▼

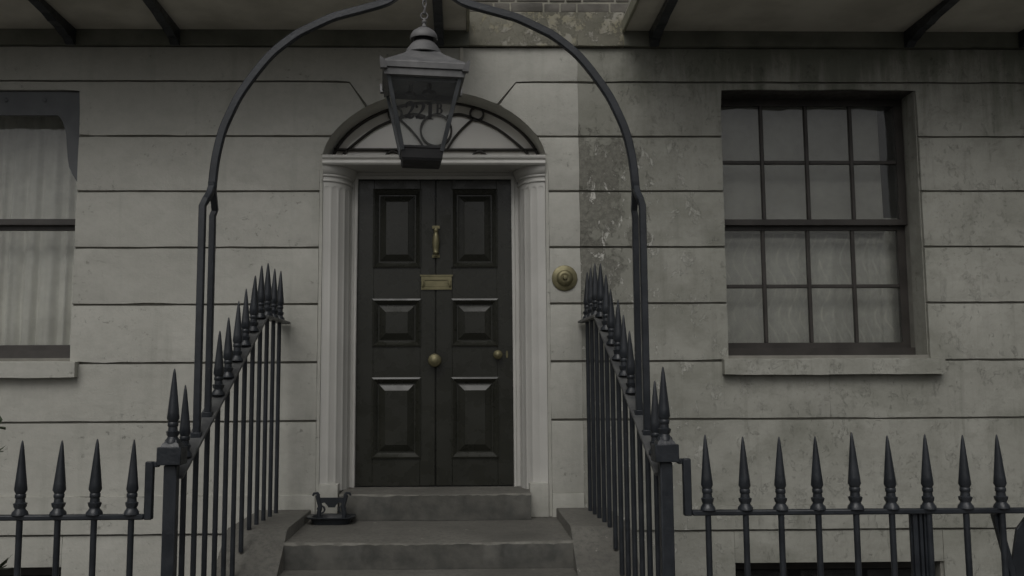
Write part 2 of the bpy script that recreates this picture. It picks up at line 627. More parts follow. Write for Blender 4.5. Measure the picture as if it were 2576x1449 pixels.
XB = 0.98                      # line between the two houses
LW0, LW1 = -3.76, -2.39        # window openings
RW0, RW1 = 1.96, 3.318
WZ0, LWZ1, RWZ1 = 1.78, 3.588, 3.602
BZ0, BZ1 = -1.1, 0.44          # basement windows
JO = [0.64, 1.361, 1.745, 2.13, 2.51, 2.892, 3.27, 3.65, 3.895]
G = 0.0072                     # half the joint
FY, GY, WY = 0.0, 0.022, 0.36  # face, groove floor, back of wall
XL_END, XR_END = -5.2, 5.4

h1 = root("terraced_house", (-1.6, 0.1, -2.2), "clean cream stuccoed house with the black front door", "house")
h2 = root("terraced_house", (3.2, 0.1, -2.2), "stained and flaking stuccoed house right of the door, with a many-paned sash window", "house")

# cores
bm = bmesh.new()
EPS = 0.0005
bm_slab(bm, rect(LW1, XB, -2.2, 0.735 - EPS), GY, WY)
bm_slab(bm, [(LW1, 0.735), (-AX, 0.735)] + arch_pts(-AX, AX, 40) + [(AX, 0.735), (XB, 0.735), (XB, 4.6), (LW1, 4.6)], GY, WY)
for r_ in (rect(LW0, LW1 - EPS, -2.2, BZ0), rect(LW0, LW1 - EPS, BZ1, WZ0), rect(LW0, LW1 - EPS, LWZ1, 4.6), rect(XL_END, LW0 - EPS, -2.2, 4.6)):
    bm_slab(bm, r_, GY, WY)
link("wall", from_bm(bm), M_CORE, h1)
bm = bmesh.new()
for r_ in (rect(XB + EPS, RW0, -2.2, 4.6), rect(RW0 + EPS, RW1, -2.2, BZ0), rect(RW0 + EPS, RW1, BZ1, WZ0), rect(RW0 + EPS, RW1, RWZ1, 4.6), rect(RW1 + EPS, XR_END, -2.2, 4.6)):
    bm_slab(bm, r_, GY, WY)
link("wall", from_bm(bm), M_CORE, h2)


def course(outline, mat, parent, y0=FY, bev=0.007):
    slab("stucco_course", rough_outline(outline), y0 + random.uniform(-0.0012, 0.0012), GY + 0.004, mat, parent, bev, 2, 30)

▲

● **TASK BRIEF**
Except for the pictures, give all the material above again verbatim.

● **ANSWER TO THIS PROBLEM**
Write part 2 of the bpy script that recreates this picture. It picks up at line 627. More parts follow. Write for Blender 4.5. Measure the picture as if it were 2576x1449 pixels.
XB = 0.98                      # line between the two houses
LW0, LW1 = -3.76, -2.39        # window openings
RW0, RW1 = 1.96, 3.318
WZ0, LWZ1, RWZ1 = 1.78, 3.588, 3.602
BZ0, BZ1 = -1.1, 0.44          # basement windows
JO = [0.64, 1.361, 1.745, 2.13, 2.51, 2.892, 3.27, 3.65, 3.895]
G = 0.0072                     # half the joint
FY, GY, WY = 0.0, 0.022, 0.36  # face, groove floor, back of wall
XL_END, XR_END = -5.2, 5.4

h1 = root("terraced_house", (-1.6, 0.1, -2.2), "clean cream stuccoed house with the black front door", "house")
h2 = root("terraced_house", (3.2, 0.1, -2.2), "stained and flaking stuccoed house right of the door, with a many-paned sash window", "house")

# cores
bm = bmesh.new()
EPS = 0.0005
bm_slab(bm, rect(LW1, XB, -2.2, 0.735 - EPS), GY, WY)
bm_slab(bm, [(LW1, 0.735), (-AX, 0.735)] + arch_pts(-AX, AX, 40) + [(AX, 0.735), (XB, 0.735), (XB, 4.6), (LW1, 4.6)], GY, WY)
for r_ in (rect(LW0, LW1 - EPS, -2.2, BZ0), rect(LW0, LW1 - EPS, BZ1, WZ0), rect(LW0, LW1 - EPS, LWZ1, 4.6), rect(XL_END, LW0 - EPS, -2.2, 4.6)):
    bm_slab(bm, r_, GY, WY)
link("wall", from_bm(bm), M_CORE, h1)
bm = bmesh.new()
for r_ in (rect(XB + EPS, RW0, -2.2, 4.6), rect(RW0 + EPS, RW1, -2.2, BZ0), rect(RW0 + EPS, RW1, BZ1, WZ0), rect(RW0 + EPS, RW1, RWZ1, 4.6), rect(RW1 + EPS, XR_END, -2.2, 4.6)):
    bm_slab(bm, r_, GY, WY)
link("wall", from_bm(bm), M_CORE, h2)


def course(outline, mat, parent, y0=FY, bev=0.007):
    slab("stucco_course", rough_outline(outline), y0 + random.uniform(-0.0012, 0.0012), GY + 0.004, mat, parent, bev, 2, 30)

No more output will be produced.